What is the 1972 Type 2 Eisenhower dollar?
The 1972 Type 2 is a Philadelphia reverse variety where Earth above the eagle’s right wing was struck with a sharper, higher-relief hub on which the Caribbean islands sit in different positions than on the standard Type 1. The variety is scarce and trades in the low three figures even in circulated grade, climbing into the four figures at MS-65 and above. Attribution requires PCGS or NGC authentication because raw misattribution is common.
How can I tell a Bicentennial Type 1 from a Type 2?
Type 1 shows thicker, slightly less sharp lettering on the lunar-surface inscription and on the Liberty Bell detail; Type 2 shows sharper, thinner lettering on the same elements. Type 1 is the harder of the two reverses to find and carries premium across grades. Both reverses appear on Philadelphia, Denver, and San Francisco issues in both clad and 40% silver compositions; PCGS and NGC photographic plates are the standard reference for confirming the attribution.
How much silver is in a Brown Ike or Blue Ike?
Each Brown Ike and Blue Ike contains 0.3161 troy oz of silver in a 40% silver clad composition that weighs 24.59 grams. The pattern is identical across the 1971-S, 1972-S, 1973-S, and 1974-S issues, and across the 1976-S silver Bicentennial proof and uncirculated.
What is a 1973 Eisenhower dollar worth?
A circulated 1973 Philadelphia or 1973 Denver Eisenhower dollar trades in the low to mid double digits because neither was released into general circulation — both were sold only as part of the 1973 U.S. Mint Set.
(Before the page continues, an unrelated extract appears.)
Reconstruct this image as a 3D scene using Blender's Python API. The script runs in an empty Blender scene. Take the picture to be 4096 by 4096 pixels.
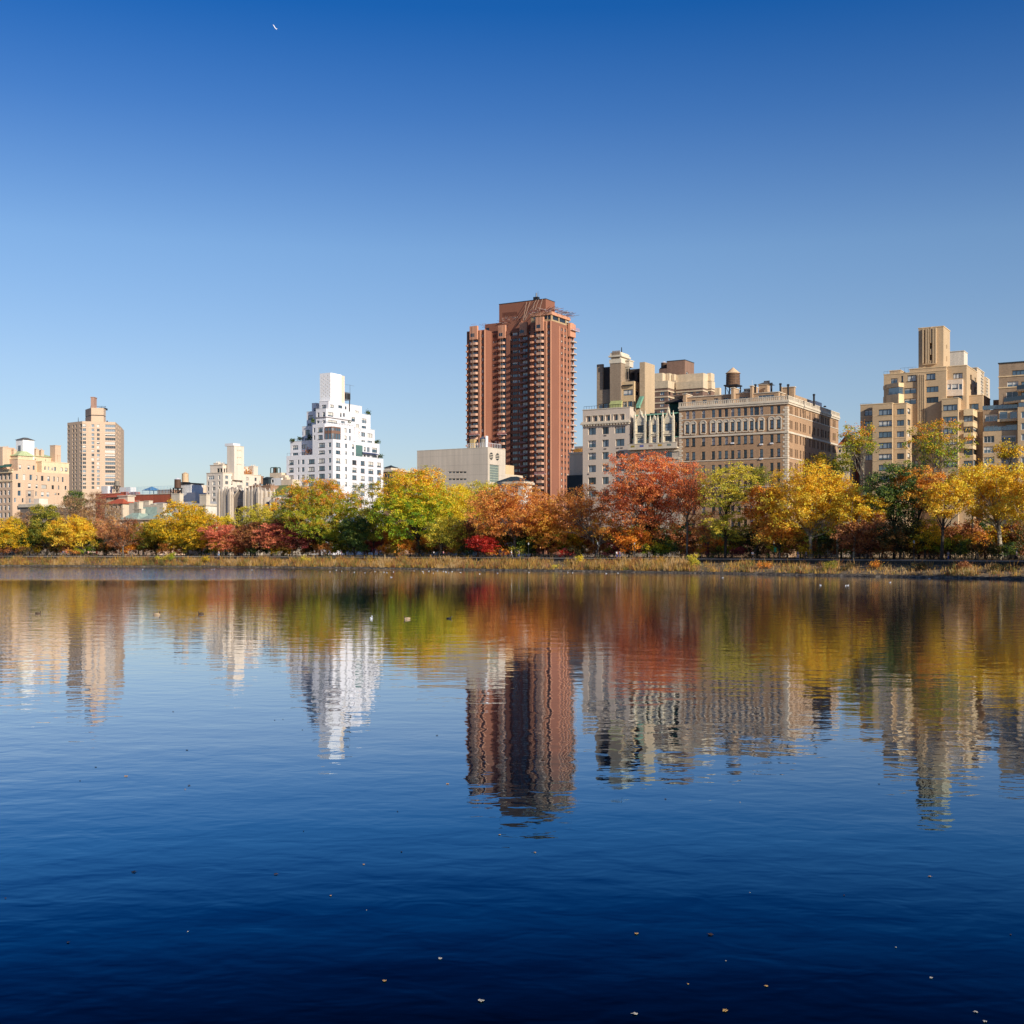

Surviving examples climb to the low three figures at MS-66 and above. The 1973-S Brown Ike and Blue Ike are the scarcest of the silver-issue years and the standout silver Ikes of the series.
This article is for informational and educational purposes only and does not constitute investment, sale, or numismatic advice. Value ranges in the chart are illustrative; cross-check against PCGS Price Guide and NGC Coin Explorer before any sale. Any suspected 1972 Type 2, 1976 Bicentennial Type 1, MS-66+ business strike, or Cameo / Deep Cameo proof should be professionally authenticated by PCGS or NGC.